Manières d’être vivant de Baptiste Morizot

Enquêtes sur la vie à travers nous

Imaginez cette fable : une espèce fait sécession. Elle déclare que les dix millions d’autres espèces de la Terre, ses parentes, sont de la “nature”. À savoir : non pas des êtres mais des choses, non pas des acteurs mais le décor, des ressources à portée de main. Une espèce d’un côté, dix millions de l’autre, et pourtant une seule famille, un seul monde. Cette fiction est notre héritage. Sa violence a contribué aux bouleversements écologiques. C’est pourquoi nous avons une bataille culturelle à mener quant à l’importance à restituer au vivant. Ce livre entend y jeter ses forces. En partant pister les animaux sur le terrain, et les idées que nous nous faisons d’eux dans la forêt des savoirs. Peut-on apprendre à se sentir vivants, à s’aimer comme vivants ? Comment imaginer une politique des interdépendances, qui allie la cohabitation avec des altérités, à la lutte contre ce qui détruit le tissu du vivant ? Il s’agit de refaire connaissance : approcher les habitants de la Terre, humains compris, comme dix millions de manières d’être vivant.

Libres d’obéir de Johann Chapoutot

Reinhard Höhn (1904-2000) est l’archétype de l’intellectuel technocrate au service du IIIe Reich. Juriste, il se distingue par la radicalité de ses réflexions sur la progressive disparition de l’État au profit de la «communauté» définie par la race et son «espace vital». Brillant fonctionnaire de la SS – il termine la guerre comme Oberführer (général) –, il nourrit la réflexion nazie sur l’adaptation des institutions au Grand Reich à venir – quelles structures et quelles réformes? Revenu à la vie civile, il crée bientôt à Bad Harzburg un institut de formation au management qui accueille au fil des décennies l’élite économique et patronale de la République fédérale : quelque 600 000 cadres issus des principales sociétés allemandes, sans compter 100 000 inscrits en formation à distance, y ont appris, grâce à ses séminaires et à ses nombreux manuels à succès, la gestion des hommes. Ou plus exactement l’organisation hiérarchique du travail par définition d’objectifs, le producteur, pour y parvenir, demeurant libre de choisir les moyens à appliquer. Ce qui fut très exactement la politique du Reich pour se réarmer, affamer les populations slaves des territoires de l’Est, exterminer les Juifs.
Passé les années 1980, d’autres modèles prendront la relève (le japonais, par exemple, moins hiérarchisé). Mais le nazisme aura été un grand moment managérial et une des matrices du management moderne.
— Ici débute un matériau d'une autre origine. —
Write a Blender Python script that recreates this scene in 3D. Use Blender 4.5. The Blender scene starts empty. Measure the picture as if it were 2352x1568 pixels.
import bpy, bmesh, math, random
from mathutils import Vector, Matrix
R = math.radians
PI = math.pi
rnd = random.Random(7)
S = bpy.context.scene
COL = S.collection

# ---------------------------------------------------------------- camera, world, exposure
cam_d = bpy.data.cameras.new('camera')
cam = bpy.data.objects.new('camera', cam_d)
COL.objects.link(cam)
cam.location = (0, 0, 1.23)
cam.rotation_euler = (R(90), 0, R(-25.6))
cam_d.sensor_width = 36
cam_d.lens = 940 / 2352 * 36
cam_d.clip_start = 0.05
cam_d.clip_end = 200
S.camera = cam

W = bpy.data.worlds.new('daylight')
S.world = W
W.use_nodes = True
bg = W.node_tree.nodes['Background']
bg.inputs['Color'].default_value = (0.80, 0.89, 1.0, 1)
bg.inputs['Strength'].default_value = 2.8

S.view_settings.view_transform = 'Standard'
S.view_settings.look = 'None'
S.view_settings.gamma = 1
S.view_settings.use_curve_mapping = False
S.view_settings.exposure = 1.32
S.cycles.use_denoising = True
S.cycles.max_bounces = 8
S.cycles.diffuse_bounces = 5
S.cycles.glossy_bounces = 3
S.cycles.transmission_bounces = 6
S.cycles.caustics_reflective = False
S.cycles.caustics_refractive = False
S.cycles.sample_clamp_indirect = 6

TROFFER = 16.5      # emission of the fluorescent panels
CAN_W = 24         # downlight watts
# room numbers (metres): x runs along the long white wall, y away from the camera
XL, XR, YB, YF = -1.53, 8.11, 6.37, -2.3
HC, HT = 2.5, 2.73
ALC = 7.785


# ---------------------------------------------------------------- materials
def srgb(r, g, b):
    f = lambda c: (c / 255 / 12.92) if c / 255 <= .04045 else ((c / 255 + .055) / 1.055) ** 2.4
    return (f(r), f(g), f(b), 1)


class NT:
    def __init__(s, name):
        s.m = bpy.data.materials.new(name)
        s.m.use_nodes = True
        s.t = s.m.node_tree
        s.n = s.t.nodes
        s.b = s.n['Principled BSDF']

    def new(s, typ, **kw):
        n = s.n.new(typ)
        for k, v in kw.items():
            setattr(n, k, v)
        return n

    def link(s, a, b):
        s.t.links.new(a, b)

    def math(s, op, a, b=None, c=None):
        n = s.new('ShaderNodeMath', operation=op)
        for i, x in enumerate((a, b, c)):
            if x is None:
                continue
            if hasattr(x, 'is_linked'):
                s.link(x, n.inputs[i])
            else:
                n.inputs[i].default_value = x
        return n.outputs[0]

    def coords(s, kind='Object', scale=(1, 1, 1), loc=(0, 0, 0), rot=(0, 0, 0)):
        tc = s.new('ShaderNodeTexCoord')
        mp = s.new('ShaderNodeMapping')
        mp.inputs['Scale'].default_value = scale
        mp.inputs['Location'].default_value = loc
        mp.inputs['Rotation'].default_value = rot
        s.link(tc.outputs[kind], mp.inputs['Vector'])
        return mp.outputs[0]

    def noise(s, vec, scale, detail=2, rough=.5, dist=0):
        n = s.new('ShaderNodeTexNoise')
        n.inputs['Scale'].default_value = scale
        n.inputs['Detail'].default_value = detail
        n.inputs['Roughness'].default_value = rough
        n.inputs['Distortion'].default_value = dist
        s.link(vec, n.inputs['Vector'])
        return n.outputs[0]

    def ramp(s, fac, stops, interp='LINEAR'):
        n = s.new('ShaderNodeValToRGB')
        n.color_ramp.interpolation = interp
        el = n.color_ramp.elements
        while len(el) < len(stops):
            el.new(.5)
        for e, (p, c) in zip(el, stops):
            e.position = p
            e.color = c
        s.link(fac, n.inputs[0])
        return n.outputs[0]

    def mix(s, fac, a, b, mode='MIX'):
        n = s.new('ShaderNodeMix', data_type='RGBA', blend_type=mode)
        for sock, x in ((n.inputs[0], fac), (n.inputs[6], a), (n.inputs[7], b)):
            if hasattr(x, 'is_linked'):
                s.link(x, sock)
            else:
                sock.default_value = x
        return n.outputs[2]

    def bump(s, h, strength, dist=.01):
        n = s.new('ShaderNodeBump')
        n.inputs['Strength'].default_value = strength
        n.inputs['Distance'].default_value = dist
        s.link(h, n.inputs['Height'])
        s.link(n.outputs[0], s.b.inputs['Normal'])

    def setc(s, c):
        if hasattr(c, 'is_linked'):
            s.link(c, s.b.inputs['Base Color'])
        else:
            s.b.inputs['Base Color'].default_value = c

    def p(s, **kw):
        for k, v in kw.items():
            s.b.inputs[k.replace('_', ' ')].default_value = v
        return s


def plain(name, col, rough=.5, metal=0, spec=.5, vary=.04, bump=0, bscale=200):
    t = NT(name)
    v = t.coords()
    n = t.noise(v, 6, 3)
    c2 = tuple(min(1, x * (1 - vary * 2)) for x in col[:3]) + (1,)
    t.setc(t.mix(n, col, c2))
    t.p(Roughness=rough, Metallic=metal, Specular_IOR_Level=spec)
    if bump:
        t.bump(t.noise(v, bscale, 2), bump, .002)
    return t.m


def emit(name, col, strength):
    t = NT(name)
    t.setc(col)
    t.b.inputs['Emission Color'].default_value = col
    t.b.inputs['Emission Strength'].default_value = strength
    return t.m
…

Winter is coming : Une brève histoire politique de la fantasy de William Blanc

« Les dragons et les Hobbits ont toujours été des animaux politiques. Voyager avec eux, c’est prendre des détours pour mieux parler de l’indicible, c’est s’aventurer sur des chemins de traverse vers d’autres futurs. »
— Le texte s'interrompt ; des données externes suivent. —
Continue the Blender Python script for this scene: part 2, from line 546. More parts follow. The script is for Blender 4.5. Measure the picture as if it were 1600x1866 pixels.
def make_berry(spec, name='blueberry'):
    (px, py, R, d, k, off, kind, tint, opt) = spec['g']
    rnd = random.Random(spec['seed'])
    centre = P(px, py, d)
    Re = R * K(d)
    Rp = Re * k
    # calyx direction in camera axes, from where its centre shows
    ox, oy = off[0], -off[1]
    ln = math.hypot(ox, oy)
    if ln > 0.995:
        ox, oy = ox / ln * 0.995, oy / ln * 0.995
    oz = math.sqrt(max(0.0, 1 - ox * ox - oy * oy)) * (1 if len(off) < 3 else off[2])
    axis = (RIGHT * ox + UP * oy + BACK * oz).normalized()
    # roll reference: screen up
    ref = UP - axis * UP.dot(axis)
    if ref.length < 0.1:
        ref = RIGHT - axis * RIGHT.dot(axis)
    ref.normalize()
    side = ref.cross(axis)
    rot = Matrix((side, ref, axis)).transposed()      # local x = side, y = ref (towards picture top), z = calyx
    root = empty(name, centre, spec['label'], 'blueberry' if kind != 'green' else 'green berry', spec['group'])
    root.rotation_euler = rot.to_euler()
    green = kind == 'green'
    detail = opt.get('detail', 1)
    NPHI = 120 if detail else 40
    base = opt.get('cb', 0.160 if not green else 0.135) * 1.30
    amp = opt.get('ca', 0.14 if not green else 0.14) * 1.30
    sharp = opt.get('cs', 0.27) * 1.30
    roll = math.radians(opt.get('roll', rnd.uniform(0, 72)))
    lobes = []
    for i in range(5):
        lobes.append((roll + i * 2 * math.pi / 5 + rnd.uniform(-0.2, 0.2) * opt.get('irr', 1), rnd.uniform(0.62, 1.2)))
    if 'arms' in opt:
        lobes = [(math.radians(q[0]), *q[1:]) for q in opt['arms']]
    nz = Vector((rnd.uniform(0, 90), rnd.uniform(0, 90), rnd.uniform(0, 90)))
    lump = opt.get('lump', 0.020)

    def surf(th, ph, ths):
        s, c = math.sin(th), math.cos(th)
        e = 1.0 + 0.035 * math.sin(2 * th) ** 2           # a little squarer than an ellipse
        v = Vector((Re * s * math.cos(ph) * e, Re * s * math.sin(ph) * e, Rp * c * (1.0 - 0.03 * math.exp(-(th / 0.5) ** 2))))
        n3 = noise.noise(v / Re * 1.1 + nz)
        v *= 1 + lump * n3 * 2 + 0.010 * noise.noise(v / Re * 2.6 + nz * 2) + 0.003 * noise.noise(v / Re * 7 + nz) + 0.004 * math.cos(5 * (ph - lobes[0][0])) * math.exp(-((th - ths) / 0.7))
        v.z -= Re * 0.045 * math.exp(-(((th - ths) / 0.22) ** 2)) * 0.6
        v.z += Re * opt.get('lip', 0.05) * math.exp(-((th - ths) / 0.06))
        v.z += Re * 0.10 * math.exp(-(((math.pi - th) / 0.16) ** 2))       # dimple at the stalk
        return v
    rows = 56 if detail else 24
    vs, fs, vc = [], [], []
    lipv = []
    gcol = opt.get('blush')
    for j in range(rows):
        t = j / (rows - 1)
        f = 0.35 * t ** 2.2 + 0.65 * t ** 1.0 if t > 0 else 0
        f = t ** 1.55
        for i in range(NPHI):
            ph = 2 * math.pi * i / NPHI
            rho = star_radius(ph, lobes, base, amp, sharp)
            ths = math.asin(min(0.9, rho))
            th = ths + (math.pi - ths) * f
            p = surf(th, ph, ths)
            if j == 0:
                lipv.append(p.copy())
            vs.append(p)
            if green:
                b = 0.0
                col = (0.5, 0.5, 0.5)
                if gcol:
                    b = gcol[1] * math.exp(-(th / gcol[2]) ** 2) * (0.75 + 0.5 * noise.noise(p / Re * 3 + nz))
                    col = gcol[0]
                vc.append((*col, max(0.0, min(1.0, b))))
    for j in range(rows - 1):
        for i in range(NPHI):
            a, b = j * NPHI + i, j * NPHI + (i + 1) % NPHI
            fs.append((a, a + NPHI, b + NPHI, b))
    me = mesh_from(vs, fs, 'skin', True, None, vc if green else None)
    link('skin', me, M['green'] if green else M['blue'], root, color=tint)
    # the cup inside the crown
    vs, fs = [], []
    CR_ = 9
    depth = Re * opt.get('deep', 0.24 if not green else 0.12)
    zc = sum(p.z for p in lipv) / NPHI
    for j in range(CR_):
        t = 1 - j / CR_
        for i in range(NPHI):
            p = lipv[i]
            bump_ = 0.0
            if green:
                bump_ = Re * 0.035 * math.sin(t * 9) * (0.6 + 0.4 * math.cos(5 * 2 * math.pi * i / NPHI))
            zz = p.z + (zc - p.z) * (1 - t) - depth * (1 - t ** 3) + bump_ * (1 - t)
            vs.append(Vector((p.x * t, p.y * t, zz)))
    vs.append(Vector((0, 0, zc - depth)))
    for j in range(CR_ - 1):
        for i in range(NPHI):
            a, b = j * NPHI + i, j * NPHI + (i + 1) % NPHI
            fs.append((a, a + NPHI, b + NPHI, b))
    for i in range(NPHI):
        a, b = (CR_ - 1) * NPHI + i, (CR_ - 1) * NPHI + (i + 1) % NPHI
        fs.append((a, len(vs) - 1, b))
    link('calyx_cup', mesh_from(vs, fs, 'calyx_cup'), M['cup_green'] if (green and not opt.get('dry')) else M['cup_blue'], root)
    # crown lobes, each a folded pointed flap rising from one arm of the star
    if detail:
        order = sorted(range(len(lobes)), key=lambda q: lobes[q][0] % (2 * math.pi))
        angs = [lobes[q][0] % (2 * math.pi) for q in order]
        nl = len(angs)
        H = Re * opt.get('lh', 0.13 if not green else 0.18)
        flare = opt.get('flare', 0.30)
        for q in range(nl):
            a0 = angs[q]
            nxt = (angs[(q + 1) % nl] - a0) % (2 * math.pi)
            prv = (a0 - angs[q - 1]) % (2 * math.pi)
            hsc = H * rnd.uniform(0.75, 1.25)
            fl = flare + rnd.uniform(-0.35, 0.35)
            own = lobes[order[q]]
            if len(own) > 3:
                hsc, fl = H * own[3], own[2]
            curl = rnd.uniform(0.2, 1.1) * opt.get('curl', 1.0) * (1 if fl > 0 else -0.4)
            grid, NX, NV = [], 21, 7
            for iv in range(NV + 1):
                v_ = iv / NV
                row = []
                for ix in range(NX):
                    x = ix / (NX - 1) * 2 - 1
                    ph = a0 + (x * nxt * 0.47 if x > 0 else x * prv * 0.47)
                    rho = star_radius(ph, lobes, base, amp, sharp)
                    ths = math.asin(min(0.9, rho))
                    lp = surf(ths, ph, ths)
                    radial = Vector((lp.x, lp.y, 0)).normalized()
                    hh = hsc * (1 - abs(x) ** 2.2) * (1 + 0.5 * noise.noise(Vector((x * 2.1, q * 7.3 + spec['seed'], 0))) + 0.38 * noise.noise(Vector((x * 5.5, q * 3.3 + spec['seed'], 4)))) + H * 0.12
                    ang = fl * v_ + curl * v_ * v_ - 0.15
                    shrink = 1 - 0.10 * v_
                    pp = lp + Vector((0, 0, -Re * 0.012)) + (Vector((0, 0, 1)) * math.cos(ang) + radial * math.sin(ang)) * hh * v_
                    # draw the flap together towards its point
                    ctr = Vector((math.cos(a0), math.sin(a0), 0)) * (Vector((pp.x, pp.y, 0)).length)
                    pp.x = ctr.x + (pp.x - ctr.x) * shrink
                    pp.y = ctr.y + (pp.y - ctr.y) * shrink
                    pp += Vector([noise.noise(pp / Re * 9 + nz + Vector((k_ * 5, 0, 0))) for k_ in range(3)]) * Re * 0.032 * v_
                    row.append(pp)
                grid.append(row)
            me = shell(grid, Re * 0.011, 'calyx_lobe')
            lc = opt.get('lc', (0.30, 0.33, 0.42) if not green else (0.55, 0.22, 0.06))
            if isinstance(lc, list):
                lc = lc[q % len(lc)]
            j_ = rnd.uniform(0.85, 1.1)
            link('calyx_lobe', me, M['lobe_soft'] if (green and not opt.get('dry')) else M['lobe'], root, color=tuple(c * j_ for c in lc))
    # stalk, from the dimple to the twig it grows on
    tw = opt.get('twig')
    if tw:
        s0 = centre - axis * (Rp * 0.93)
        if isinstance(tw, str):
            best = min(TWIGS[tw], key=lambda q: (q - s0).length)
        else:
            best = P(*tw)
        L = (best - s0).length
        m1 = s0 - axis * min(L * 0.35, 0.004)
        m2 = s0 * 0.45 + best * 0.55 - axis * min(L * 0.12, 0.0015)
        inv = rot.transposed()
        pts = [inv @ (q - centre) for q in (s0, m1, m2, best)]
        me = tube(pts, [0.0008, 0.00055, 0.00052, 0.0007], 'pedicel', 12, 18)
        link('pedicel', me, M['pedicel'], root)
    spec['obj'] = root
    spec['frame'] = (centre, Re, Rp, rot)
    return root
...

Grande fresque épique de fantasy inspirée des romans de G. R. R. Martin, Game of Thrones est désormais la série la plus célèbre au monde. Cette fascination pour un univers médiéval, dont les protagonistes craignent la venue d’un long hiver apocalyptique, fait écho aux angoisses contemporaines concernant le dérèglement climatique causé par l’activité humaine.
G. R. R. Martin n’a pas été le premier auteur à utiliser la fantasy pour parler des dérives du monde moderne et d’écologie. À bien y regarder, le genre du merveilleux contemporain développé à la fin du XIXe siècle en Grande-Bretagne a constamment servi d’outil pour critiquer la société industrielle.
De William Morris à J. R. R. Tolkien en passant par Ursula Le Guin, Robert E. Howard ou Hayao Miyazaki, ce petit ouvrage invite à questionner la généalogie politique de la fantasy.

William Blanc est historien. Il est notamment l’auteur de Super-Héros, une histoire politique (Libertalia, 2018) et Le Roi Arthur. Un mythe contemporain (Libertalia, 2016).